Section 97 of title 4 of the aforementioned revised GAO Manual provides the administrative responsibility for collecting debts. In pertinent part it states:

"Upon receiving information that a debtor is involved in bankruptcy proceedings, the administrative department or agency concerned shall:

"(1) Set off any amounts due the debtor which were earned before the petition in bankruptcy was filed and which are available for application to the debt. Any amount in excess of that required to satisfy known Government debts should be paid to the receiver, trustee, assignee, etc., as appropriate."

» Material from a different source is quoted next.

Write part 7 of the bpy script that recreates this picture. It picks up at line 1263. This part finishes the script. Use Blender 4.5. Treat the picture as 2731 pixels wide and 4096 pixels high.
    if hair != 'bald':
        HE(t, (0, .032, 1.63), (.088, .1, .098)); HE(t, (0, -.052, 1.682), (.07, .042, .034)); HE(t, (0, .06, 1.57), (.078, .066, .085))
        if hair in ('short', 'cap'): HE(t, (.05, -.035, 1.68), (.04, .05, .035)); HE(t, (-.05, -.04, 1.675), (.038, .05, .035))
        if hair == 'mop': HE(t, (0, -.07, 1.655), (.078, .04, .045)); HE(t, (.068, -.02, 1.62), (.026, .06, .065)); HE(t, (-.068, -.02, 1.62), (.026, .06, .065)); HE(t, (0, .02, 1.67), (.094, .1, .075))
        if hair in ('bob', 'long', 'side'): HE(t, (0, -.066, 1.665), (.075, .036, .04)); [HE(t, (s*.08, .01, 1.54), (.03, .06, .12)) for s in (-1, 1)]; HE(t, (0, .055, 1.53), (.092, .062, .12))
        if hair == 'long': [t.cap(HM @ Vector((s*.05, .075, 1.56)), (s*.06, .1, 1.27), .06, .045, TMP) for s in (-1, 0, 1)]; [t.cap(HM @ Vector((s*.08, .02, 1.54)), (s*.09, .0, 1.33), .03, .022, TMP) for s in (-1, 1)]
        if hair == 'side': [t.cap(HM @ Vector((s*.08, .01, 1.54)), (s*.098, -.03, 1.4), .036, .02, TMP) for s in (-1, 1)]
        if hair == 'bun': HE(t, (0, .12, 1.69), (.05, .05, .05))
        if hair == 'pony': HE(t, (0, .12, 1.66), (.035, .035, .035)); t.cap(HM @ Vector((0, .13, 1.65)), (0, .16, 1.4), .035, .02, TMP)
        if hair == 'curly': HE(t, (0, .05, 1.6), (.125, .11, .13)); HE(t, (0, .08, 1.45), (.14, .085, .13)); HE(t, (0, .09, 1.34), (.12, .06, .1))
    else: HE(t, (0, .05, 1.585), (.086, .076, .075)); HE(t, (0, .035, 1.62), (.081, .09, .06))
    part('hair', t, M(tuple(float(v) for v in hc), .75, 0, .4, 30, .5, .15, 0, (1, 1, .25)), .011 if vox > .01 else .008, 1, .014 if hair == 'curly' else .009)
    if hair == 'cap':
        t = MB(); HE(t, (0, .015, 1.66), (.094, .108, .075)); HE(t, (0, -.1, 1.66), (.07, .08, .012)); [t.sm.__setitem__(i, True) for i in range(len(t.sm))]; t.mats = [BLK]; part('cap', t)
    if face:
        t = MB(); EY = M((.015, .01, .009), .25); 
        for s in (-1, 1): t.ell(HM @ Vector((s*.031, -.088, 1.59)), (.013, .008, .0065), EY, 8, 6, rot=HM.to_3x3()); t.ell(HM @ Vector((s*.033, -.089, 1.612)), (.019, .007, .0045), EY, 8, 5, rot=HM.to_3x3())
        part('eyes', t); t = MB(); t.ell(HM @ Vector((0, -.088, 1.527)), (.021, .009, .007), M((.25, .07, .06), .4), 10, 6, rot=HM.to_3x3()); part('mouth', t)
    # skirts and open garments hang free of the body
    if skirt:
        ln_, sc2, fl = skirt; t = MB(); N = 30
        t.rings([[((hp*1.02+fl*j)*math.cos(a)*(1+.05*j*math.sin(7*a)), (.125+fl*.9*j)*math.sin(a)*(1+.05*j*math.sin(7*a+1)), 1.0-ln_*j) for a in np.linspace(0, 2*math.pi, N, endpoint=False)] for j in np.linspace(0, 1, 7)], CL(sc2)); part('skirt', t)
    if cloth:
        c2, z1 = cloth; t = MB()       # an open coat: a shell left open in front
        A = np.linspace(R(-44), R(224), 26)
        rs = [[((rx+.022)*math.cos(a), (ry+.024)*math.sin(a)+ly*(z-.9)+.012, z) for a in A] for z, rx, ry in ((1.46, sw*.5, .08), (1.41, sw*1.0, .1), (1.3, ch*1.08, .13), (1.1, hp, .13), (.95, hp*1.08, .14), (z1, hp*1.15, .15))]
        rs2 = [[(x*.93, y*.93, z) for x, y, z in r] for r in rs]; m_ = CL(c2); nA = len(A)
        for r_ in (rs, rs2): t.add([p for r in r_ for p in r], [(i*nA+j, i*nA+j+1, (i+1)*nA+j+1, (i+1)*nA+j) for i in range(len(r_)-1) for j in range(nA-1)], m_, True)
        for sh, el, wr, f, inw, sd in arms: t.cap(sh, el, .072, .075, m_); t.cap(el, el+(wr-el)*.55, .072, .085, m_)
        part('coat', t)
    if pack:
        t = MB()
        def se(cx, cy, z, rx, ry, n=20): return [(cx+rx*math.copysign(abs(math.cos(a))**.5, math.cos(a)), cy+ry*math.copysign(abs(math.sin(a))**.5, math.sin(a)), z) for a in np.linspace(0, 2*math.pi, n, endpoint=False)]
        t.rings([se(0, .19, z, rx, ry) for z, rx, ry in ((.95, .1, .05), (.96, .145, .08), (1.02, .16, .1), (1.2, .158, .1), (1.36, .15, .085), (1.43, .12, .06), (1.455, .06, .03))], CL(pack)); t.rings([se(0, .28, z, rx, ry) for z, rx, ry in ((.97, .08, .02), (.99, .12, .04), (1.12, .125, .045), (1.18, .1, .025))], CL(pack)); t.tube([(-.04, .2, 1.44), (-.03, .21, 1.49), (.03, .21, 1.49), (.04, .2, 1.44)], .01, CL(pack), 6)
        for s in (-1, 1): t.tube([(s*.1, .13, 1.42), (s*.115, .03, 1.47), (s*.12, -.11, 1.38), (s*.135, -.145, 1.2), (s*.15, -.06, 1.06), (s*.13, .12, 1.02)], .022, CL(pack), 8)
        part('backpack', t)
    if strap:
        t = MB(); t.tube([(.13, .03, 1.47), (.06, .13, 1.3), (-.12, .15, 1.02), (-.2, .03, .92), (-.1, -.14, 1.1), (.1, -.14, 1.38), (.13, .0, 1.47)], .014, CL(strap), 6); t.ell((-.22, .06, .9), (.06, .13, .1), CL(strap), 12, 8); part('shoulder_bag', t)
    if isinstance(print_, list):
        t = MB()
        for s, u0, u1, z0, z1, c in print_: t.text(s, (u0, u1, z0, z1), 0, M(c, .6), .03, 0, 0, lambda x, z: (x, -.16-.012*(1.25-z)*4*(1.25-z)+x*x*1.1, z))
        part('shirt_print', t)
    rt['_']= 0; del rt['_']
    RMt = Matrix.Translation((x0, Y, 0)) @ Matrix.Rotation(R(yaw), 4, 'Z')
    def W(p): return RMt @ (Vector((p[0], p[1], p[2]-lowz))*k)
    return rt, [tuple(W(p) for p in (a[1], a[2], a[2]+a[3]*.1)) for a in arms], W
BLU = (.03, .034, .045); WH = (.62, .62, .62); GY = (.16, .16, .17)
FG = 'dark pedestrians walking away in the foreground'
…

From the foregoing, we must conclude that, if a veteran is receiving educational benefits and has filed for bankruptcy and an amount of the veteran's indebtedness was withheld during the proceedings, we may only use those funds as an offset which were withheld before the date the petition in bankruptcy was filed, and that any amounts withheld after that time should be paid to the veteran's receiver, trustee, etc.

HELD:

(a) Subject to some exceptions, the VA does have the authority to refrain from referring to the Department of Justice a claim against the debtor who is filing for bankruptcy (1) if the amount owed is less than $600, or (2) if the cost of collecting the amount would be more than the amount itself, or (3) if the veteran has no assets;

(b) It is proper to charge entitlement in education cases (1) when the District Counsel determines that the debt will not be referred to the Department of Justice, and (2) when formal notification is received that the debt was discharged from bankruptcy;

(c) The date to use in calculating the amount of money that was withheld during the bankruptcy proceedings that may be used to set off the debt is the date the petition in bankruptcy was filed; and

(d) The District Counsels have been directed to notify the appropriate office of the actual discharge in bankruptcy.